Modeling of turbulent heat transfer and thermal dispersion for flows in flat plate heat exchangers

In this paper, heat transfer and dispersion for both laminar and turbulent regimes in heat exchangers and nuclear cores are considered. Such hydraulic systems might be seen as spatially periodic porous media. The existence of a turbulent flow within a porous medium structure suggests the use of a spatial average operator, combined to a statistical average operator. Previous works [M.H.J. Pedras, M.J.S. De Lemos, Macroscopic turbulence modeling for incompressible flow through undeformable porous media, Int. J. Heat Mass Transfer 44 (2001) 1081–1093; F. Kuwahara, A. Nakayama, H. Koyama, A numerical study of thermal dispersion in porous medium, J. Heat Transfer 118 (1996) 756–761] have applied a double average procedure to the thermal balance equation, which led to a macroscopic turbulent transport and a subsequent macro-scale equation featuring dynamic dispersion. Considering the heat flux at the solid surfaces as a boundary condition for the fluid energy balance, the model proposed in this paper allows one to take into account this dispersion as the sum of two contributions. The first one is the classical dispersion due to velocity heterogeneities [G. Taylor, Dispersion of solute matter in solvent flowing slowly through a tube, Proc. Roy. Soc. Lond. A 219 (1953) 186–203] and the second one is due to wall heat transfer.

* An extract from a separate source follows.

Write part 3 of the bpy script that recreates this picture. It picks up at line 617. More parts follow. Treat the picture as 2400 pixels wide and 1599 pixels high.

Applying Whitaker up-scaling method [S. Whitaker, Theory and applications of transport in porous media: the method of volume averaging, Kluwer Academic Publishers, 1999], a “closure problem” is then derived for a representative elementary volume, using the so-called Boussinesq approximation to account for small scale turbulence. The model is used to compute macro-scale heat transfer properties for turbulent flows inside a flat plate heat exchanger. It is shown that, for such flows, both dispersive fluxes strongly predominate over the macroscopic turbulent heat flux.